Empower teams and align incentives. Effective journey teams are largely self-driven. Leaders set high-level objectives but let the teams make day-to-day design and implementation decisions, as long as they meet their targets and conform to the business’s strategy. This autonomy does not lead to anarchy or mayhem, as some people might expect. Leaders still make the strategic decisions and define KPIs for the teams. They also hold biweekly check-ins with teams. Together, these practices produce a higher level of transparency than we find in traditional organizations.
Owing to the radically different nature of journey teams, traditional performance metrics are not useful for assessing them. Each team member’s KPIs should mirror the journey scorecard to ensure that its goals and incentives are aligned with journey outcomes. Each team has an appointed journey owner who is responsible for adhering to goals and aligning with stakeholders on important decisions. In place of briefings, senior leaders engage with their teams in person in the journey rooms. In addition to encouraging frequent leader and team feedback, the governance model includes a built-in escalation mechanism.
Devise a persistent funding model. Customer-journey-at-scale transformation quashes the proliferation of business cases (which often total in the hundreds) that are associated with multiple change initiatives. It also avoids project-based funding that starts and stops every few months. Because they function as ongoing programs, journeys receive dedicated, multiyear funding to ensure that teams can achieve the desired results. Unlike traditional projects, however, journey programs are not funded blindly at the start of the budget cycle. Thanks to the transparency and ongoing measurement of the programs, companies have the flexibility to modify funding in response to performance.
Companies realize the most profound benefit of the customer journey transformation only when they have mobilized the entire organization around journeys. Over time, as more journeys emerge and gain scale, the company’s change initiatives are ultimately organized around journeys. (See Exhibit 3.)
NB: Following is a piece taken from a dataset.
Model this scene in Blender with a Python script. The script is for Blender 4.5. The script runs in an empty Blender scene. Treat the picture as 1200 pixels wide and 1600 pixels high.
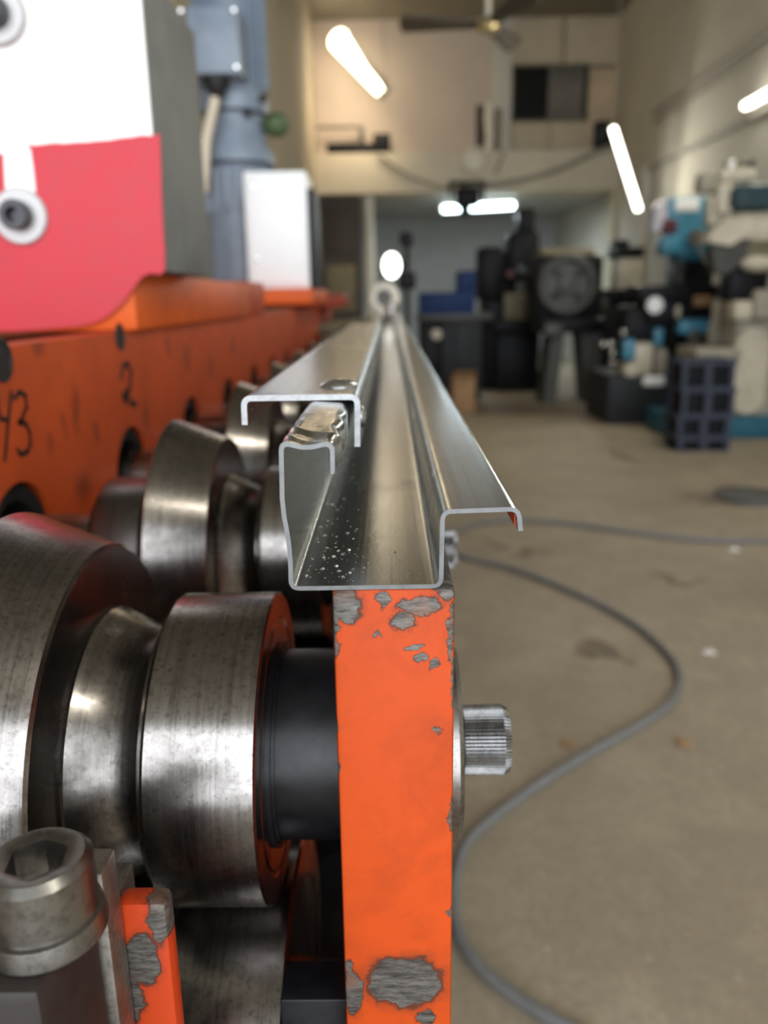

Reorganizing around customer journeys is a transformational endeavor. Companies can’t build journeys discretely or in isolation; they need to reconfigure the way the organization and its people work and improve and track progress. But with a new orientation and approach—and with digital strength and fluency in change—any company can coherently, consistently, and fully act on its belief that the customer is the center of its universe. By tapping the power of a customer-journey-at-scale transformation, even elephants can sprint.